The McCain camp is clearly hoping this idea will make some Americans uneasy. But whatever images of condom-wielding kindergarten teachers they are trying to conjure have nothing to do with the reality of what was in the legislation, which mentions at least four times that all funded material should be “age-appropriate.” While there was no state-wide curriculum associated with the bill, typically comprehensive sex ed for elementary school students involves teaching kids they should say no and tell an adult if someone wants to touch them inappropriately and puberty education, including the names of body parts, according to Monica Rodriguez, vice president for education and training at the Sexuality Information and Education Council of the United States. By sixth grade, many programs introduce the idea of abstinence.

Unified though they may be in their outrage over teaching kids words like “penis” and “vagina,” McCain and Palin have taken a while to get their own positions on sex ed together. On the top of the ticket, McCain, has been unequivocal in his support for abstinence-only programs, while Palin came out on both sides of the issue in 2006, saying first that she supported abstinence-until-marriage programs and later that teens should learn about contraception.

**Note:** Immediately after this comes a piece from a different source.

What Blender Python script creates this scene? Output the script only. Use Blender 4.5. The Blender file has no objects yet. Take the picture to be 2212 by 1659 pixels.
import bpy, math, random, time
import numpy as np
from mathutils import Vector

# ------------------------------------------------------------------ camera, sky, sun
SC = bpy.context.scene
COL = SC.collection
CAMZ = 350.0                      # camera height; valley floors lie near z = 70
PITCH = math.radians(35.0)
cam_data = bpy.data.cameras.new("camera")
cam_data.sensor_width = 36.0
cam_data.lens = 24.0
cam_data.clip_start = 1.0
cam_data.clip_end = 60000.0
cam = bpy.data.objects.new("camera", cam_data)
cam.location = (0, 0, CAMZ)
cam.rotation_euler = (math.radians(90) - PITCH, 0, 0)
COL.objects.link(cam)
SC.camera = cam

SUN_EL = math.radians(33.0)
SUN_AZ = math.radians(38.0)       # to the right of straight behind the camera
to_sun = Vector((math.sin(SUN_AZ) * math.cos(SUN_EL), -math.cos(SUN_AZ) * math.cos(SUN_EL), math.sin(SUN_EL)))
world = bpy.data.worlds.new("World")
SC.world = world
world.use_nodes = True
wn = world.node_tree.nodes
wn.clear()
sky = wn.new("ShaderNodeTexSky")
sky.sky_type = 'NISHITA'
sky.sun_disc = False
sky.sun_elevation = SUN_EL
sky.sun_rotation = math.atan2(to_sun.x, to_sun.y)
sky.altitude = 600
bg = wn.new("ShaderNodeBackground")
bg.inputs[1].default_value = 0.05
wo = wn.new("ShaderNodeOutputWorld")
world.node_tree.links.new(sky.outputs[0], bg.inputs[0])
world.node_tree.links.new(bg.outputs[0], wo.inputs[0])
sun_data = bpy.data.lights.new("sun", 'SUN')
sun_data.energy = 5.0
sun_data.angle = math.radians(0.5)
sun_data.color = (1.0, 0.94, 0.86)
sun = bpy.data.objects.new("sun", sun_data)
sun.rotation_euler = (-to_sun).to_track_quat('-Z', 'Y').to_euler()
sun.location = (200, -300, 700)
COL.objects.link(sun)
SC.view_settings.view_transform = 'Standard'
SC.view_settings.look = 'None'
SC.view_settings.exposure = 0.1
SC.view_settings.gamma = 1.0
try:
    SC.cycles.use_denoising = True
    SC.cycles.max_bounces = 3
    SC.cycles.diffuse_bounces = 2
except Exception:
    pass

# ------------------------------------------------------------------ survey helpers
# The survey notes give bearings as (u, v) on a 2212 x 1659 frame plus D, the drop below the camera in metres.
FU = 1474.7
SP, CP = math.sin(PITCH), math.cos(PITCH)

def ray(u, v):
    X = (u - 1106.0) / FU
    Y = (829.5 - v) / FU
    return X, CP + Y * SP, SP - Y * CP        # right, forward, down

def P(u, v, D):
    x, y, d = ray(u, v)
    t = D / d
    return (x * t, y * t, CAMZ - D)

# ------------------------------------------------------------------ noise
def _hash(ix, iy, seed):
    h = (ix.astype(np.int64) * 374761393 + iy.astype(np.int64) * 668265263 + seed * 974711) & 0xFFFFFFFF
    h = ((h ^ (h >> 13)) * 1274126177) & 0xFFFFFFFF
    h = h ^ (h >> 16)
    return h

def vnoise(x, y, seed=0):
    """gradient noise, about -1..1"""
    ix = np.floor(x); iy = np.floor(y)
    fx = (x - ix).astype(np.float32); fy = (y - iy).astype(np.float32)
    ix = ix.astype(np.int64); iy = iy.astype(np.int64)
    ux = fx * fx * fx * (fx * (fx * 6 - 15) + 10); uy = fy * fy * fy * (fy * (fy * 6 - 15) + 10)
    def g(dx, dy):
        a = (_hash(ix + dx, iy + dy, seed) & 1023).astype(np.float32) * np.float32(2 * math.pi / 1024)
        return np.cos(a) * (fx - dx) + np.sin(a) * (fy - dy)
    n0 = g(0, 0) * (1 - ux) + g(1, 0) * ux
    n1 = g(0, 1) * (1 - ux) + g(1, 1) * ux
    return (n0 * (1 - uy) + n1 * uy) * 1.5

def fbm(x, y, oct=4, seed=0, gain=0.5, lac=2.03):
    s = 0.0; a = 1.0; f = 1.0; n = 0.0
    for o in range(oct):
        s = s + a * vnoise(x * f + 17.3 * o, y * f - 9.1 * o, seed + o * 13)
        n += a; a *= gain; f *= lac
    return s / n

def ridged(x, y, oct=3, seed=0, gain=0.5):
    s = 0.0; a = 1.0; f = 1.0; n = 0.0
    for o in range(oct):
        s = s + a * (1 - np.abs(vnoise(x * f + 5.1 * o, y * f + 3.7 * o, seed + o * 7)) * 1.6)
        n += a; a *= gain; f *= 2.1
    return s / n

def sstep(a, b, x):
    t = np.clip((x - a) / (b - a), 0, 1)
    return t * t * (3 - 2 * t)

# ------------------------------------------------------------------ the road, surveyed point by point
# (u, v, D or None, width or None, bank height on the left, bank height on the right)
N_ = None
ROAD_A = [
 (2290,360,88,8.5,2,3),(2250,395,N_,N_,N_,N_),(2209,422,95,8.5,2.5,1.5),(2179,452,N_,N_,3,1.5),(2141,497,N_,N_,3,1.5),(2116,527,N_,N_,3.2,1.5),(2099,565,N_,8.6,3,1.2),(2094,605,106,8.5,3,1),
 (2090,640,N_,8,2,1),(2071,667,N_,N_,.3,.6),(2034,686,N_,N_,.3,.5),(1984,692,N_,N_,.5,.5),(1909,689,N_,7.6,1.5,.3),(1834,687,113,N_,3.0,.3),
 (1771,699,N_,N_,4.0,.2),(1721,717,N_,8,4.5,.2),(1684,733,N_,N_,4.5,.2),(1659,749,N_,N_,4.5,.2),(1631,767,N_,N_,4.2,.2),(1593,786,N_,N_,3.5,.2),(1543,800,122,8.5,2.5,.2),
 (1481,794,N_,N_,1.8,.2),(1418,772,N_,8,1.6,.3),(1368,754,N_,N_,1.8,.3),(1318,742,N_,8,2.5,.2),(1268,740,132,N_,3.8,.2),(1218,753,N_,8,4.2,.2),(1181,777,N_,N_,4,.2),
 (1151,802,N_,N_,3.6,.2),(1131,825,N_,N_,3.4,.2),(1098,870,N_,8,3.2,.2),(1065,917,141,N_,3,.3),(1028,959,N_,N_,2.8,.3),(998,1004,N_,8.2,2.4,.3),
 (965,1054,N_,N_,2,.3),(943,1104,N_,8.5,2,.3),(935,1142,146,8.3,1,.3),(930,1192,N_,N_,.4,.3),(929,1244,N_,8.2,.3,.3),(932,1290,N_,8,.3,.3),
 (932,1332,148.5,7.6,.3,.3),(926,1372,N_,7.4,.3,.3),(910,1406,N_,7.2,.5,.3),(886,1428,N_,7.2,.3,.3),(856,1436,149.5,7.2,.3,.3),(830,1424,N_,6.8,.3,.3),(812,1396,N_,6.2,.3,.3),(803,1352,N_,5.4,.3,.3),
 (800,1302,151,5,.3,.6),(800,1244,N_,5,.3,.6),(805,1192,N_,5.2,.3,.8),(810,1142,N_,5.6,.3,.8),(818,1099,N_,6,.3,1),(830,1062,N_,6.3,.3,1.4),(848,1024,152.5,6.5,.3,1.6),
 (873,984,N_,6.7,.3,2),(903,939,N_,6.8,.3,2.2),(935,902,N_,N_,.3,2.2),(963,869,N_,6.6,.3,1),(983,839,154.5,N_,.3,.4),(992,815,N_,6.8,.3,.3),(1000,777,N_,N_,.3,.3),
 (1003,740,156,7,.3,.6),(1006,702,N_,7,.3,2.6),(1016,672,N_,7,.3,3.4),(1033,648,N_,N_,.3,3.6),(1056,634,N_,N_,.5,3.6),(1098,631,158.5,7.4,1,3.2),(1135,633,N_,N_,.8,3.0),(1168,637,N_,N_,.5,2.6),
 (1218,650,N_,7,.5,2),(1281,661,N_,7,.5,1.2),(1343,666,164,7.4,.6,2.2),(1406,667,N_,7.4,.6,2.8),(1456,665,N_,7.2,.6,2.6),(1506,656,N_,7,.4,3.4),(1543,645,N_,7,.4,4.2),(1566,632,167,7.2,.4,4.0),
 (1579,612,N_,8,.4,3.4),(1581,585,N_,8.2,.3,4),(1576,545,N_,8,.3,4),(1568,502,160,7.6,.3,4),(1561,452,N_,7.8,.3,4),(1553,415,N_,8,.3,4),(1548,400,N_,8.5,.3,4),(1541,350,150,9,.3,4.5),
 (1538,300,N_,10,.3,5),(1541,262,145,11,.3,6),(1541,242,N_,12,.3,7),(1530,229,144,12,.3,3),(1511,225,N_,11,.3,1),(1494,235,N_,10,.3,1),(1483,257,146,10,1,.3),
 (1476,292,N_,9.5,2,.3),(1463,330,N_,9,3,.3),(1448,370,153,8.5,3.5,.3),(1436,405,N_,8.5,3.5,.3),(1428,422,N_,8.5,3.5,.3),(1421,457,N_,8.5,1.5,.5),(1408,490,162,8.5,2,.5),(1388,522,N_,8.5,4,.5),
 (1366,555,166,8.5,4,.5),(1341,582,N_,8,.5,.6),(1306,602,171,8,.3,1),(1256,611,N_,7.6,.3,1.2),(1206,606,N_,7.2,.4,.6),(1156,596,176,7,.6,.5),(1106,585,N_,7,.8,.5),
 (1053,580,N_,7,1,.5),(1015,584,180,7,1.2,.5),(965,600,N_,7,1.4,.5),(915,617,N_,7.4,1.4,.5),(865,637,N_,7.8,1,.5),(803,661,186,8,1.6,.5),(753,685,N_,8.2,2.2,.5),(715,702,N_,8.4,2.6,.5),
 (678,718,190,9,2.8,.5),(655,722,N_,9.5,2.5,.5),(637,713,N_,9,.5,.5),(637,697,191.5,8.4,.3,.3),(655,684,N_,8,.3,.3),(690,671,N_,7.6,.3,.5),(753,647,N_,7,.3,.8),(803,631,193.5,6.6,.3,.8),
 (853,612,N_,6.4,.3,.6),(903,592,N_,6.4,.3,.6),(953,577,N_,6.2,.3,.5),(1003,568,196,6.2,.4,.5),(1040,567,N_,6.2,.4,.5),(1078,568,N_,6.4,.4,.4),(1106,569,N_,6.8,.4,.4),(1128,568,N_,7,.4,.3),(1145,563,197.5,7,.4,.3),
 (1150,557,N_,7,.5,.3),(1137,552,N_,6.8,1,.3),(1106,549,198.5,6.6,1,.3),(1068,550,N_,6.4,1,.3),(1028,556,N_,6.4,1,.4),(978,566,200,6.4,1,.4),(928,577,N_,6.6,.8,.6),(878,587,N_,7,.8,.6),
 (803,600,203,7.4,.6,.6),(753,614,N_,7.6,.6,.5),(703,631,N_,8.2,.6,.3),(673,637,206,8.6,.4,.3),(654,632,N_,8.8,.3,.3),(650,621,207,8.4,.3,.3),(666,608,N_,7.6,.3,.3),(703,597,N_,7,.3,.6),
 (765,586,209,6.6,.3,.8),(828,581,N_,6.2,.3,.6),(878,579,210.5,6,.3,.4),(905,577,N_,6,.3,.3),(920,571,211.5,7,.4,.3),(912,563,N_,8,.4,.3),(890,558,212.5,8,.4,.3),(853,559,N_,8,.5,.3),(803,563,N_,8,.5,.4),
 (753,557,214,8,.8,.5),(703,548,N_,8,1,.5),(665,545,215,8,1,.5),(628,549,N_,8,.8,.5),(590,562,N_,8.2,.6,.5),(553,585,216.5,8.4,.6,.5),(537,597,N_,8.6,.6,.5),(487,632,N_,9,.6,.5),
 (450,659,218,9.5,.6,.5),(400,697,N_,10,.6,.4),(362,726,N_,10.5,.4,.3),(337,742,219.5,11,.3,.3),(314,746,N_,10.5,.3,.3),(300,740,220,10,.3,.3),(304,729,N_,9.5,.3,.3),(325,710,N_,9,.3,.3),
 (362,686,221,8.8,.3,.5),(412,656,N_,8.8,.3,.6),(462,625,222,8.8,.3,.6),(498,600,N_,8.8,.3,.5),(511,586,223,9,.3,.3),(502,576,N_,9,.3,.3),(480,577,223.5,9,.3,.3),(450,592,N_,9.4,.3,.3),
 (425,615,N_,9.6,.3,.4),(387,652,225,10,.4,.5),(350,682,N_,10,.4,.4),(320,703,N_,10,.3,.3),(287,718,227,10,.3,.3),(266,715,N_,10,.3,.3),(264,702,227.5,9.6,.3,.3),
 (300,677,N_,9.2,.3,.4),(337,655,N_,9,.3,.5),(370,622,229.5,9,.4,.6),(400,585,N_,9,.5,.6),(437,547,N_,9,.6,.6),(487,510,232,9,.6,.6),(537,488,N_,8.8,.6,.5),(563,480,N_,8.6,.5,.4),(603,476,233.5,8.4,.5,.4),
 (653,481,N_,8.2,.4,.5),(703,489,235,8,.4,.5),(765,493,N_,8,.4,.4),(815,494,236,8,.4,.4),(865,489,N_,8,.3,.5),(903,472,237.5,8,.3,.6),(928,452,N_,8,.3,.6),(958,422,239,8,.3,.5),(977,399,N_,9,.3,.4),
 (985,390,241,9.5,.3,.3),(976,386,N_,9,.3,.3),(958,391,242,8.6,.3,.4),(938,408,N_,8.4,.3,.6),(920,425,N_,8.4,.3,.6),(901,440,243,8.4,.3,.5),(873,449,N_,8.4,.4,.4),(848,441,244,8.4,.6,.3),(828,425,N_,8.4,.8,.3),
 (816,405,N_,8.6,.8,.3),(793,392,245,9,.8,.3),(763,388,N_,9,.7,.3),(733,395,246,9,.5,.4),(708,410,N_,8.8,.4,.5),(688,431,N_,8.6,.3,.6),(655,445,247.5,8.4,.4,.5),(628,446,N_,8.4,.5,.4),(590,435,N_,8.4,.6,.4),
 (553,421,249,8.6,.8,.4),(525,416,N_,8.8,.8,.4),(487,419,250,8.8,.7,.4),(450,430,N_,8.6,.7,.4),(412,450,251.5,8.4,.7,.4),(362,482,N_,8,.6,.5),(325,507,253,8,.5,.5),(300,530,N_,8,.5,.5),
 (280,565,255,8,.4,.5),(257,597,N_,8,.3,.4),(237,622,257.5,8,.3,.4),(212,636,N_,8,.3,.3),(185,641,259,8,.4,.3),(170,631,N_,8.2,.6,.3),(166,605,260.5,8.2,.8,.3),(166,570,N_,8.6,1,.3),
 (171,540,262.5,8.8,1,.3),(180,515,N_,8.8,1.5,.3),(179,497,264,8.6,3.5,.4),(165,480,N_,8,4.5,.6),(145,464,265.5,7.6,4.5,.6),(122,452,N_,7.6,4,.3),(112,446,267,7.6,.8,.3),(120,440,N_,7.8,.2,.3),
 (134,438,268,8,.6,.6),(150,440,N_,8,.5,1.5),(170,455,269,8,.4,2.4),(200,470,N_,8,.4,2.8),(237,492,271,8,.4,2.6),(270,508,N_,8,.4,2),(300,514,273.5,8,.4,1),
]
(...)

Since entering the spotlight as potential VP and grandmother, she hasn’t spoken publicly about the issue, though there are signs she’s been offering abstinence advocates assurances of her support behind the scenes. Leslee Unruh, president of the National Abstinence Clearinghouse, for instance, at first expressed concern when told about Palin’s contradictory remarks about sex ed, according to the Los Angeles Times, but two days later confidently declared Palin’s support of teaching about birth control to be “old.” Clearly, Palin is seen as down with the cause.

And a cause it is. Abstinence adherents are a vocal minority who tend to rally around this form of education because of religious and ideological beliefs. In their view, withholding information about birth control is the best way to prepare teens for life, evidence to the contrary be damned (or perhaps condemned to an obscure government web page or encouraged to get married on the double). It’s just the kind of outdated, anti-science position that finally earned Bush the disapproval of most Americans–which is why you’d think McCain would be at least a little bit squirmy about starting this particular talk.